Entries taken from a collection
* Begin *

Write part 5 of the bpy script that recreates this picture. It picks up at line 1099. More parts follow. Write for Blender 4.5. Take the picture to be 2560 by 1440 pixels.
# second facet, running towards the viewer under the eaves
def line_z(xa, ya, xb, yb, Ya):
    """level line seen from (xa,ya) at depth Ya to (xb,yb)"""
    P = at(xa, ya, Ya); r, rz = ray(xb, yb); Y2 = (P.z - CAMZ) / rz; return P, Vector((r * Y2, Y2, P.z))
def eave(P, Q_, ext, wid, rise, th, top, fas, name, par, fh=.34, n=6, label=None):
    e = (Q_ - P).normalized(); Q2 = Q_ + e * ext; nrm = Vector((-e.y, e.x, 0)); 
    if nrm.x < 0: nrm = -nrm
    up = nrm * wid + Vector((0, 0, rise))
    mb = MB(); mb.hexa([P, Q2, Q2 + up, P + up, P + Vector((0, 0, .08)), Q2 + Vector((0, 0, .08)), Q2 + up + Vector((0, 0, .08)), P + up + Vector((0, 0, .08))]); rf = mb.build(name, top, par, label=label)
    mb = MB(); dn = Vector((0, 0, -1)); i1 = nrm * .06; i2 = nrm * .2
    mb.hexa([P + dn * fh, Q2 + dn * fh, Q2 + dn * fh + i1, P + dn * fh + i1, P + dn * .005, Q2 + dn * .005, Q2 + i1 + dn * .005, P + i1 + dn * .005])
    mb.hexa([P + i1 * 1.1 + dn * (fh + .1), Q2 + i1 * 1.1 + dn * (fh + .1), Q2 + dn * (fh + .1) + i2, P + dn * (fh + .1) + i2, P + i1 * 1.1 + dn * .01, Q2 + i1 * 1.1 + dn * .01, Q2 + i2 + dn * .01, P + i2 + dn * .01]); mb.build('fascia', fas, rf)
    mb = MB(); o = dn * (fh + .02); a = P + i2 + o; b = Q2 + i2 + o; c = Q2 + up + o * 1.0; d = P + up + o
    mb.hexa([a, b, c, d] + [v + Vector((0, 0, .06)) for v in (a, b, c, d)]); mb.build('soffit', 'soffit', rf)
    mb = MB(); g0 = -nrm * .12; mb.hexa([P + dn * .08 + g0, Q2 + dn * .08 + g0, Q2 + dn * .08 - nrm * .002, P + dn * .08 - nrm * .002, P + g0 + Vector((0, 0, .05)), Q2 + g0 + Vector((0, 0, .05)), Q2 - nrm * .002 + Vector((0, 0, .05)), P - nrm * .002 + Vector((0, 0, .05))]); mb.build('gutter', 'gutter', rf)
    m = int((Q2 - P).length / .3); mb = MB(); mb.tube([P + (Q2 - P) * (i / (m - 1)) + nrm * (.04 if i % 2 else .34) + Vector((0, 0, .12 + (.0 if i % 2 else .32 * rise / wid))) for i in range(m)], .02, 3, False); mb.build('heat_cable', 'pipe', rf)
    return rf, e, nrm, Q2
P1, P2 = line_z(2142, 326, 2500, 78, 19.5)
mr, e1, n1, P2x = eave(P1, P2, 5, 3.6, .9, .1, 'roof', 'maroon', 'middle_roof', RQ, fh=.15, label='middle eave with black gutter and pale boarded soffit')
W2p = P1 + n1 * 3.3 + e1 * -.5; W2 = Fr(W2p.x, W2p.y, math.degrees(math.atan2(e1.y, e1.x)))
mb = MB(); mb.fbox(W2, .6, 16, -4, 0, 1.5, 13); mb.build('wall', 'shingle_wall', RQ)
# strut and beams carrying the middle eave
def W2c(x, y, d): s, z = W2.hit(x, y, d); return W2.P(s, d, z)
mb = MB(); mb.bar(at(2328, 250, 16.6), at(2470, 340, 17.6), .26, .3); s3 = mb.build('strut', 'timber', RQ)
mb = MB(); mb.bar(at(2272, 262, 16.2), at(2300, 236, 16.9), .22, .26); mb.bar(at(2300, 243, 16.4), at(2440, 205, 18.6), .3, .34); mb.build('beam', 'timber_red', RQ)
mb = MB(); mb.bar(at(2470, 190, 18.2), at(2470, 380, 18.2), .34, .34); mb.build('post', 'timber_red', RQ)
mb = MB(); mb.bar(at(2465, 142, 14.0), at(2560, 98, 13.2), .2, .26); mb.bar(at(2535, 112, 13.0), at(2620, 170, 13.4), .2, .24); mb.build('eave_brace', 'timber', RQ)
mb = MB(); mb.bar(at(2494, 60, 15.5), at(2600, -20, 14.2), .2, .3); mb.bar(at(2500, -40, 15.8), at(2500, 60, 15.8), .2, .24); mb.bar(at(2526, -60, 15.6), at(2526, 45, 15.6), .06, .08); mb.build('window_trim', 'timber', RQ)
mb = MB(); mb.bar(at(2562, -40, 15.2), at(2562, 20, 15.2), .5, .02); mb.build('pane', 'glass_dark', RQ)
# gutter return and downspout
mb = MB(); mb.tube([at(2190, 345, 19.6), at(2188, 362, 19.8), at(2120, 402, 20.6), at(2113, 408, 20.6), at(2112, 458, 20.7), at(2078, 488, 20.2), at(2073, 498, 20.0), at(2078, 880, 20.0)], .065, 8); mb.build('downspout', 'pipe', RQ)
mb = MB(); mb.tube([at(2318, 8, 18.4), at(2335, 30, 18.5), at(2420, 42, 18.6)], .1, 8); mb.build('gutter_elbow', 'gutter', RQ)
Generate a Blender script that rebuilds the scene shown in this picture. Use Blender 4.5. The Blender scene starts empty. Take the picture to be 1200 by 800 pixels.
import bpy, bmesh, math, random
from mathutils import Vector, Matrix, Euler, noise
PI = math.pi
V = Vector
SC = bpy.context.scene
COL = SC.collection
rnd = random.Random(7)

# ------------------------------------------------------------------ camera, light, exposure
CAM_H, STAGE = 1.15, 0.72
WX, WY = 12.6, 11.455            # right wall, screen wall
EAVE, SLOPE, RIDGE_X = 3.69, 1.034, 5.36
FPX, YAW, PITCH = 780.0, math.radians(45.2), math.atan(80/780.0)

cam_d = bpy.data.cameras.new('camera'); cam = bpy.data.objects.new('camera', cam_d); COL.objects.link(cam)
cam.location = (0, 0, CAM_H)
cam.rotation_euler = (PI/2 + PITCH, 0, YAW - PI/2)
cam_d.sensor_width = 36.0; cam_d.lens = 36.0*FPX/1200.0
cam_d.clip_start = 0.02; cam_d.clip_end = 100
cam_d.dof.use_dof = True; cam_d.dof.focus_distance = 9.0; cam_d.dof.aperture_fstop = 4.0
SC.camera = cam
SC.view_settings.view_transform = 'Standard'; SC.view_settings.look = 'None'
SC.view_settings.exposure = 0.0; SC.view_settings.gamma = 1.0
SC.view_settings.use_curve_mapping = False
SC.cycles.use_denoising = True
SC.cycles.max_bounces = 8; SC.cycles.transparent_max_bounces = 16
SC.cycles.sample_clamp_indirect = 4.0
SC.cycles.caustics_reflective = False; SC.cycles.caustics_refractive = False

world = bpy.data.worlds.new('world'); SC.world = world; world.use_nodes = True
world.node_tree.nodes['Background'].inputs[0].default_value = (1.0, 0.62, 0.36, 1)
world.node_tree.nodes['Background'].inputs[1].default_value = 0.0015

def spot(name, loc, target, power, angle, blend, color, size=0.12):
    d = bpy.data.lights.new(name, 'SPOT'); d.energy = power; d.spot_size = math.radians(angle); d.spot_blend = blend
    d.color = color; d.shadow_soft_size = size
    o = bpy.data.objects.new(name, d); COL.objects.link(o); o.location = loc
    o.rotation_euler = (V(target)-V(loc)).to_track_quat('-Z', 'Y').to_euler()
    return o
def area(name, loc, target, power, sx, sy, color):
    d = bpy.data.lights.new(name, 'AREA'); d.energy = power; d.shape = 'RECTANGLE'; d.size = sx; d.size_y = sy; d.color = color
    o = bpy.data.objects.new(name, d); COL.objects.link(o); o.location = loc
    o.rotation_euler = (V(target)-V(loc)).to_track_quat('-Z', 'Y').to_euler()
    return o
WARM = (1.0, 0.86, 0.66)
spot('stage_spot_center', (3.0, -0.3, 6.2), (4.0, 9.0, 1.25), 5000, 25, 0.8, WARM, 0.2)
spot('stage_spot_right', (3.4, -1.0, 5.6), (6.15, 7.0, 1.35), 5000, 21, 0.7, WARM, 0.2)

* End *

**REQUIREMENT:** Pull out every line above that holds the word "pixels".

**WRITTEN RESPONSE:**
Write part 5 of the bpy script that recreates this picture. It picks up at line 1099. More parts follow. Write for Blender 4.5. Take the picture to be 2560 by 1440 pixels.
Generate a Blender script that rebuilds the scene shown in this picture. Use Blender 4.5. The Blender scene starts empty. Take the picture to be 1200 by 800 pixels.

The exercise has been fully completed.